■ **WRITTEN EXERCISE**:
Every line below should be copied exactly; drop the pictures.
--------------------
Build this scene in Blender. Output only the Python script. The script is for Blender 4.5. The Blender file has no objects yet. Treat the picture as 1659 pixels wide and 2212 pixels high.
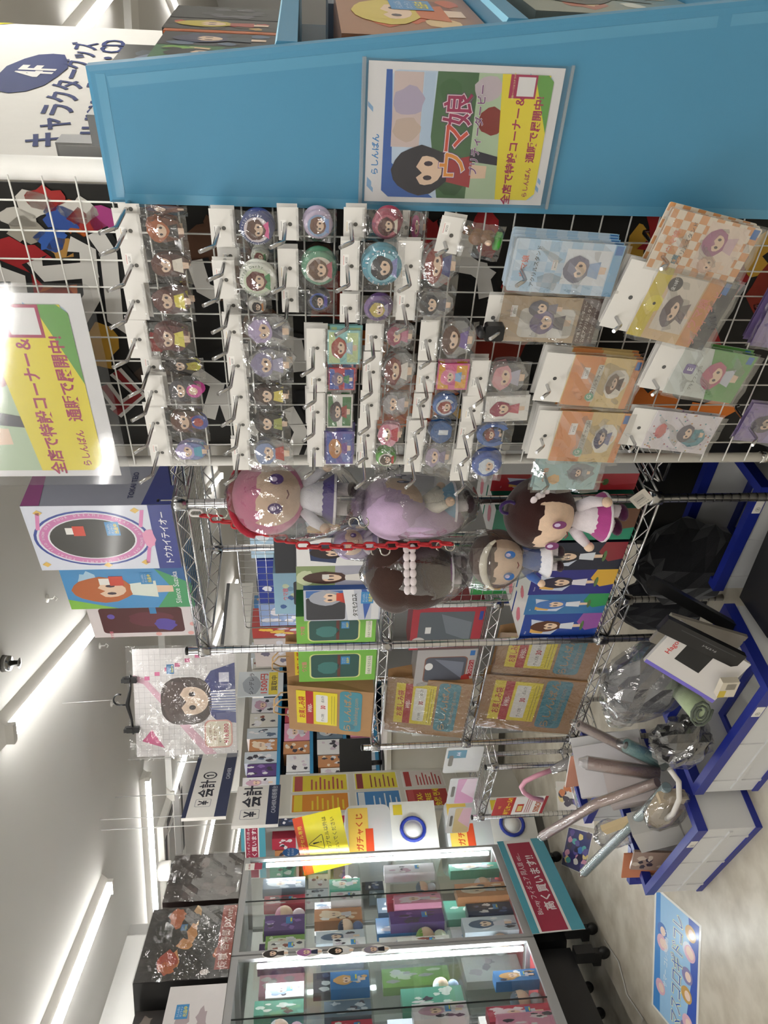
import bpy, math, random
from mathutils import Vector, Matrix
# ---------------------------------------------------------------- camera, world, exposure
SC = bpy.context.scene
COL = SC.collection
F, CAMH = 1640.0, 1.5                       # focal length in pixels of the 1659x2212 frame, eye height
PITCH, ROLL = math.radians(5.3), 0.0126
FWD = Vector((0, math.cos(PITCH), -math.sin(PITCH)))
_r0 = Vector((1, 0, 0)); _u0 = _r0.cross(FWD)
RIGHT = _r0 * math.cos(ROLL) - _u0 * math.sin(ROLL)
UP = RIGHT.cross(FWD)
cd = bpy.data.cameras.new('camera'); cam = bpy.data.objects.new('camera', cd); COL.objects.link(cam)
cd.sensor_fit = 'VERTICAL'; cd.sensor_height = 36.0; cd.lens = F / 2212 * 36.0; cd.clip_start = .02
cam.matrix_world = Matrix.Translation((0, 0, CAMH)) @ Matrix((-UP, RIGHT, -FWD)).transposed().to_4x4()   # phone held sideways
SC.camera = cam
w = bpy.data.worlds.new('world'); SC.world = w; w.use_nodes = True
w.node_tree.nodes['Background'].inputs[0].default_value = (.9, .95, 1, 1)
w.node_tree.nodes['Background'].inputs[1].default_value = .3
vs = SC.view_settings
vs.view_transform = 'Standard'; vs.look = 'None'; vs.gamma = 1; vs.use_curve_mapping = False
vs.exposure = 0.2
LAMP = 40.0                                  # radiance of the ceiling tubes
SC.cycles.transparent_max_bounces = 16
SC.cycles.max_bounces = 5; SC.cycles.diffuse_bounces = 3; SC.cycles.glossy_bounces = 3
SC.cycles.adaptive_threshold = .05; SC.cycles.use_light_tree = False
random.seed(7)
# ---------------------------------------------------------------- frames: R = racks, E = room
ANG = {'R': math.radians(-41.7), 'E': math.radians(-11.3)}
def _ray(rx, ry, f):
    d = FWD * F + RIGHT * (2212 - ry - 1106) - UP * (rx - 829.5)
    a = ANG[f]; c, s = math.cos(a), math.sin(a)
    return d.x * c + d.y * s, -d.x * s + d.y * c, d.z
def pf(rx, ry, n, f='R'):                    # photo pixel -> (s, z) on the upright plane at distance n
    x, y, z = _ray(rx, ry, f); return x * n / y, CAMH + z * n / y
def ps(rx, ry, s, f='E'):                    # photo pixel -> (n, z) on the upright plane at side position s
    x, y, z = _ray(rx, ry, f); return y * s / x, CAMH + z * s / x
def ph(rx, ry, h, f='R'):                    # photo pixel -> (s, n) at height h
    x, y, z = _ray(rx, ry, f); t = (h - CAMH) / z; return x * t, y * t
def W(f, s, n, z):
    a = ANG[f]; return Vector((s * math.cos(a) - n * math.sin(a), s * math.sin(a) + n * math.cos(a), z))
# ---------------------------------------------------------------- colours and materials
_lin = {}
def lin(h):
    if h in _lin: return _lin[h]
    if not isinstance(h, str): return h
    t = h.lstrip('#')
    if len(t) == 3: t = ''.join(c * 2 for c in t)
    v = [int(t[i:i + 2], 16) / 255 for i in (0, 2, 4)]
    v = tuple(c / 12.92 if c <= .04045 else ((c + .055) / 1.055) ** 2.4 for c in v) + (1.0,)
    _lin[h] = v; return v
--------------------
■ **RESPONSE FOR THIS EXERCISE**:
Build this scene in Blender. Output only the Python script. The script is for Blender 4.5. The Blender file has no objects yet. Treat the picture as 1659 pixels wide and 2212 pixels high.
import bpy, math, random
from mathutils import Vector, Matrix
# ---------------------------------------------------------------- camera, world, exposure
SC = bpy.context.scene
COL = SC.collection
F, CAMH = 1640.0, 1.5                       # focal length in pixels of the 1659x2212 frame, eye height
PITCH, ROLL = math.radians(5.3), 0.0126
FWD = Vector((0, math.cos(PITCH), -math.sin(PITCH)))
_r0 = Vector((1, 0, 0)); _u0 = _r0.cross(FWD)
RIGHT = _r0 * math.cos(ROLL) - _u0 * math.sin(ROLL)
UP = RIGHT.cross(FWD)
cd = bpy.data.cameras.new('camera'); cam = bpy.data.objects.new('camera', cd); COL.objects.link(cam)
cd.sensor_fit = 'VERTICAL'; cd.sensor_height = 36.0; cd.lens = F / 2212 * 36.0; cd.clip_start = .02
cam.matrix_world = Matrix.Translation((0, 0, CAMH)) @ Matrix((-UP, RIGHT, -FWD)).transposed().to_4x4()   # phone held sideways
SC.camera = cam
w = bpy.data.worlds.new('world'); SC.world = w; w.use_nodes = True
w.node_tree.nodes['Background'].inputs[0].default_value = (.9, .95, 1, 1)
w.node_tree.nodes['Background'].inputs[1].default_value = .3
vs = SC.view_settings
vs.view_transform = 'Standard'; vs.look = 'None'; vs.gamma = 1; vs.use_curve_mapping = False
vs.exposure = 0.2
LAMP = 40.0                                  # radiance of the ceiling tubes
SC.cycles.transparent_max_bounces = 16
SC.cycles.max_bounces = 5; SC.cycles.diffuse_bounces = 3; SC.cycles.glossy_bounces = 3
SC.cycles.adaptive_threshold = .05; SC.cycles.use_light_tree = False
random.seed(7)
# ---------------------------------------------------------------- frames: R = racks, E = room
ANG = {'R': math.radians(-41.7), 'E': math.radians(-11.3)}
def _ray(rx, ry, f):
    d = FWD * F + RIGHT * (2212 - ry - 1106) - UP * (rx - 829.5)
    a = ANG[f]; c, s = math.cos(a), math.sin(a)
    return d.x * c + d.y * s, -d.x * s + d.y * c, d.z
def pf(rx, ry, n, f='R'):                    # photo pixel -> (s, z) on the upright plane at distance n
    x, y, z = _ray(rx, ry, f); return x * n / y, CAMH + z * n / y
def ps(rx, ry, s, f='E'):                    # photo pixel -> (n, z) on the upright plane at side position s
    x, y, z = _ray(rx, ry, f); return y * s / x, CAMH + z * s / x
def ph(rx, ry, h, f='R'):                    # photo pixel -> (s, n) at height h
    x, y, z = _ray(rx, ry, f); t = (h - CAMH) / z; return x * t, y * t
def W(f, s, n, z):
    a = ANG[f]; return Vector((s * math.cos(a) - n * math.sin(a), s * math.sin(a) + n * math.cos(a), z))
# ---------------------------------------------------------------- colours and materials
_lin = {}
def lin(h):
    if h in _lin: return _lin[h]
    if not isinstance(h, str): return h
    t = h.lstrip('#')
    if len(t) == 3: t = ''.join(c * 2 for c in t)
    v = [int(t[i:i + 2], 16) / 255 for i in (0, 2, 4)]
    v = tuple(c / 12.92 if c <= .04045 else ((c + .055) / 1.055) ** 2.4 for c in v) + (1.0,)
    _lin[h] = v; return v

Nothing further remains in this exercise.